> Task brief
Only the lines from the top of the records below through the line containing "sc.view_settings.gamma = 1.0" should be printed, exactly and without pictures.

> Data rows
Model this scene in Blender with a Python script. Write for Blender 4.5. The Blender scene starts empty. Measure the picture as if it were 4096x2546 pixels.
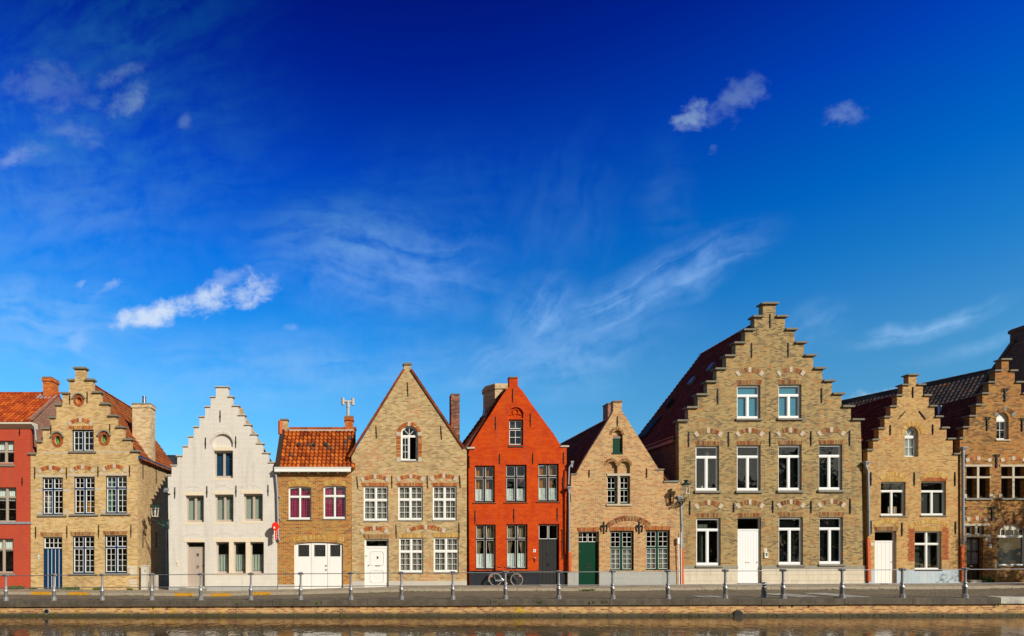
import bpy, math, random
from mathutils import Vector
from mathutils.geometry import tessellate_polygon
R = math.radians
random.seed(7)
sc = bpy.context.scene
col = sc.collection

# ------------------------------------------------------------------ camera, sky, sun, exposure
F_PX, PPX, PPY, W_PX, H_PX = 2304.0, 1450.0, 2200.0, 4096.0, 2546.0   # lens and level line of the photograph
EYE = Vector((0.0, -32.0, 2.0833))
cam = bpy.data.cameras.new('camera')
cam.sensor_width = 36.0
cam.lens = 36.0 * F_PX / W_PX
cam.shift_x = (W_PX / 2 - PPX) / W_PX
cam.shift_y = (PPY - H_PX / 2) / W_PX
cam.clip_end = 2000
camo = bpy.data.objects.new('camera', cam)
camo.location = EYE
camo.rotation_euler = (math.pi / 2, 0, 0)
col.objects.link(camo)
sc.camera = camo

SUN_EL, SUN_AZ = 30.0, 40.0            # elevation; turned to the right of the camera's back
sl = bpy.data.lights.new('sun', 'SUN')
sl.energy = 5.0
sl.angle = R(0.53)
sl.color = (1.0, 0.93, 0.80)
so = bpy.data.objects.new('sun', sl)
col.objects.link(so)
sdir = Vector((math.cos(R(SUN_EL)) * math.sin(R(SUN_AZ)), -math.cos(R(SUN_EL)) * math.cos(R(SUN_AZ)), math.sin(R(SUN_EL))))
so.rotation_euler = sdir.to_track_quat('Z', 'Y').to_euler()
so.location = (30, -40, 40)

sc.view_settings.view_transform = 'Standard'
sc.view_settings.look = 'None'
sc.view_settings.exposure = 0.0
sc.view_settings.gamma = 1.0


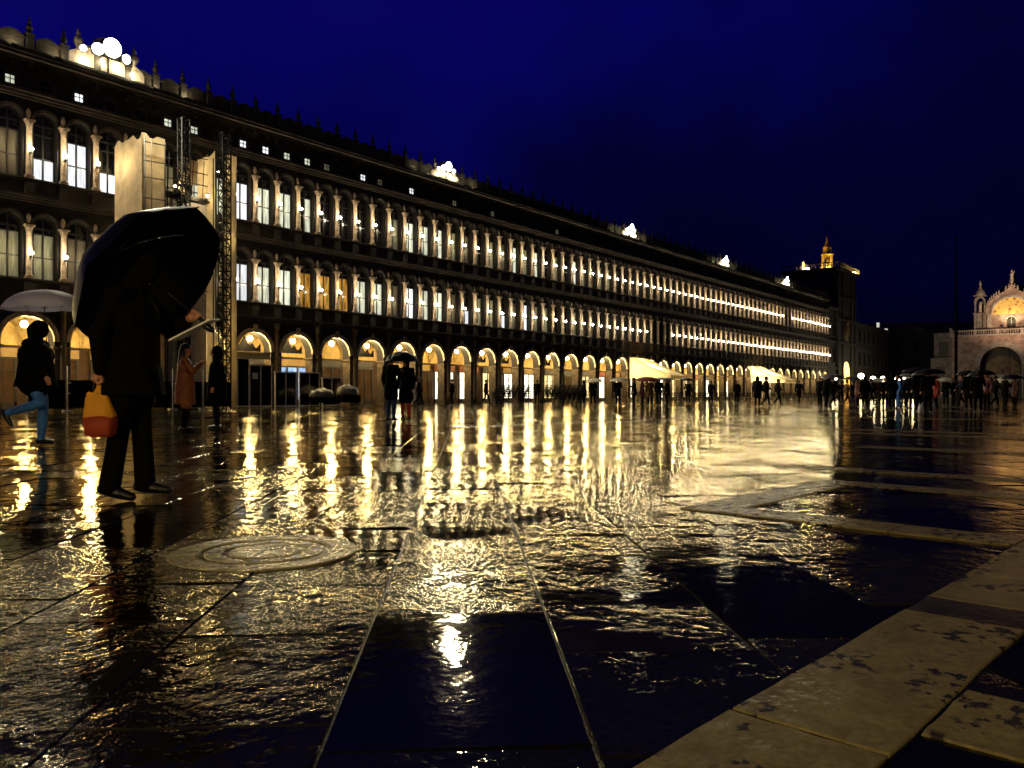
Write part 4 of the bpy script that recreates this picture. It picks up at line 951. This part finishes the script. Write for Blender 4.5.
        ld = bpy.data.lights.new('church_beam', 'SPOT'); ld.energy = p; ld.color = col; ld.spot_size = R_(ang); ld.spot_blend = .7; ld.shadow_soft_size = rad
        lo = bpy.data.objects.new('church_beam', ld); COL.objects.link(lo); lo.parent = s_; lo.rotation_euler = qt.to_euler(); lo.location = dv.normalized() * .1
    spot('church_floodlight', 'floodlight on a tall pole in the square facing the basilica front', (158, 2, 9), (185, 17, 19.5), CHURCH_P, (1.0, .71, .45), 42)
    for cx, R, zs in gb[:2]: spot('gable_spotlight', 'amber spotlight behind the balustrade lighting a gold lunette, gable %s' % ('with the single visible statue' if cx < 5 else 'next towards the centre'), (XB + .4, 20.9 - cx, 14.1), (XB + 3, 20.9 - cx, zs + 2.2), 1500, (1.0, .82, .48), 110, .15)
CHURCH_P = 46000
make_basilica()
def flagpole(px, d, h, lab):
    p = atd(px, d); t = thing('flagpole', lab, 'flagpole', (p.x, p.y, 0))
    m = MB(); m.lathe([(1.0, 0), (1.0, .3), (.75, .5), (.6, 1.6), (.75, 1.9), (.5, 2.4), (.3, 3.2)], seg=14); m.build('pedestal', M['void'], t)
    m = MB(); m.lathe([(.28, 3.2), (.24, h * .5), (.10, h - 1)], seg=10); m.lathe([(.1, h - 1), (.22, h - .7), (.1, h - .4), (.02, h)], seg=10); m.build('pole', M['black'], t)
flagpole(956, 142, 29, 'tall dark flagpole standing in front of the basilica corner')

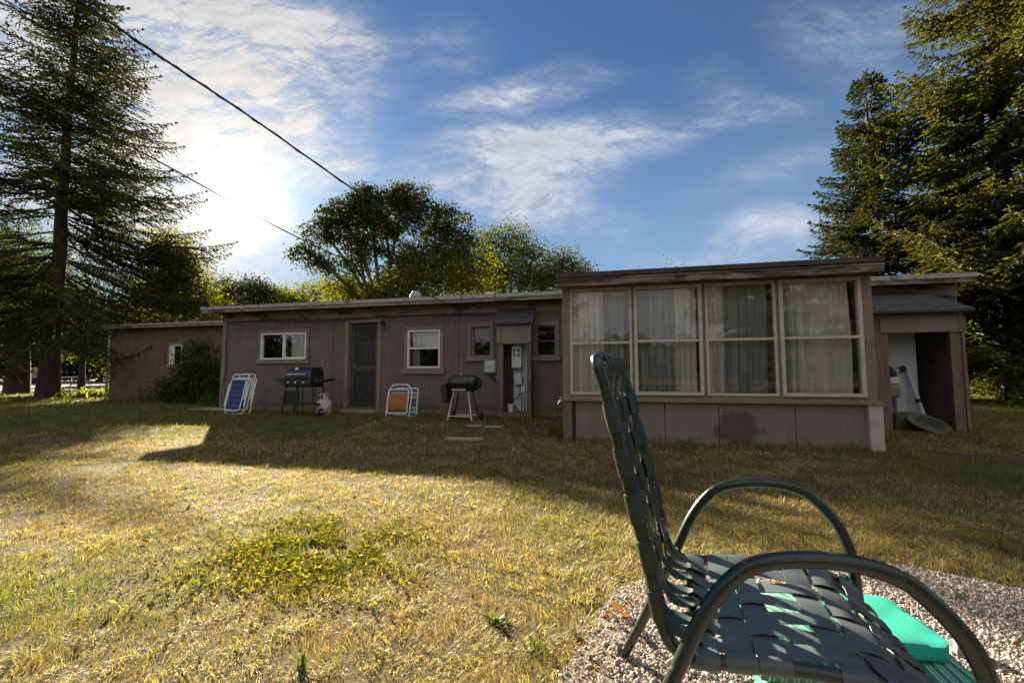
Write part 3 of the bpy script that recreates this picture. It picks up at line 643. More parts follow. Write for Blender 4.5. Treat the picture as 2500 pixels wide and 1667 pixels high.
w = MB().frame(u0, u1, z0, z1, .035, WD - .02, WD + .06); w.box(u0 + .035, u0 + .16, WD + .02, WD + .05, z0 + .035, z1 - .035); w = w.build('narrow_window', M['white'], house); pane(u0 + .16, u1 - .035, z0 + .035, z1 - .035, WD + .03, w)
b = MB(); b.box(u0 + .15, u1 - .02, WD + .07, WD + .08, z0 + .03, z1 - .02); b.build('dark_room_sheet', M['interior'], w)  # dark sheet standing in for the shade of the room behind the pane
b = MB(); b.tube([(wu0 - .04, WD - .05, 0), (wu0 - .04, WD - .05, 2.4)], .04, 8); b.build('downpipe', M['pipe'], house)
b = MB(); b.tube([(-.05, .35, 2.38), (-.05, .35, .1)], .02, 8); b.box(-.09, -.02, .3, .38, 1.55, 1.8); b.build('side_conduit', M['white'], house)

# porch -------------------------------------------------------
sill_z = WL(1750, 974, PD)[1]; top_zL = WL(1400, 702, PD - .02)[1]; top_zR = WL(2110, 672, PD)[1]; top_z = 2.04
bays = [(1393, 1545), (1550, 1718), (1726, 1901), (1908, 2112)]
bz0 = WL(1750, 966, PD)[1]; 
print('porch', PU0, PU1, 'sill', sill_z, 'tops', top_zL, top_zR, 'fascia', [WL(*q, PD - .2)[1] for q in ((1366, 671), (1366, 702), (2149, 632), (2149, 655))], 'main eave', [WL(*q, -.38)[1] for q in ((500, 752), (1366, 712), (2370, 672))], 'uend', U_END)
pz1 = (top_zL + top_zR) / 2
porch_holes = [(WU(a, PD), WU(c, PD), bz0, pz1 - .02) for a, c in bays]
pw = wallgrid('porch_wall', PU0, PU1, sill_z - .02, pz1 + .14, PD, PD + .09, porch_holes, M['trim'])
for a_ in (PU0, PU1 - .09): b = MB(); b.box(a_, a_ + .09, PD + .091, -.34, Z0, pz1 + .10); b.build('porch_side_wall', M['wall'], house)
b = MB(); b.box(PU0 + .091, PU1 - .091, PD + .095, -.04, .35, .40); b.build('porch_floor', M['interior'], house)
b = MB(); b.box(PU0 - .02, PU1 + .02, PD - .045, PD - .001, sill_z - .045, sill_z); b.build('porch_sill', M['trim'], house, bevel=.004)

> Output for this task
Model this scene in Blender with a Python script. Write for Blender 4.5. The Blender scene starts empty. Measure the picture as if it were 4096x2546 pixels.
import bpy, math, random
from mathutils import Vector
from mathutils.geometry import tessellate_polygon
R = math.radians
random.seed(7)
sc = bpy.context.scene
col = sc.collection

# ------------------------------------------------------------------ camera, sky, sun, exposure
F_PX, PPX, PPY, W_PX, H_PX = 2304.0, 1450.0, 2200.0, 4096.0, 2546.0   # lens and level line of the photograph
EYE = Vector((0.0, -32.0, 2.0833))
cam = bpy.data.cameras.new('camera')
cam.sensor_width = 36.0
cam.lens = 36.0 * F_PX / W_PX
cam.shift_x = (W_PX / 2 - PPX) / W_PX
cam.shift_y = (PPY - H_PX / 2) / W_PX
cam.clip_end = 2000
camo = bpy.data.objects.new('camera', cam)
camo.location = EYE
camo.rotation_euler = (math.pi / 2, 0, 0)
col.objects.link(camo)
sc.camera = camo

SUN_EL, SUN_AZ = 30.0, 40.0            # elevation; turned to the right of the camera's back
sl = bpy.data.lights.new('sun', 'SUN')
sl.energy = 5.0
sl.angle = R(0.53)
sl.color = (1.0, 0.93, 0.80)
so = bpy.data.objects.new('sun', sl)
col.objects.link(so)
sdir = Vector((math.cos(R(SUN_EL)) * math.sin(R(SUN_AZ)), -math.cos(R(SUN_EL)) * math.cos(R(SUN_AZ)), math.sin(R(SUN_EL))))
so.rotation_euler = sdir.to_track_quat('Z', 'Y').to_euler()
so.location = (30, -40, 40)

sc.view_settings.view_transform = 'Standard'
sc.view_settings.look = 'None'
sc.view_settings.exposure = 0.0
sc.view_settings.gamma = 1.0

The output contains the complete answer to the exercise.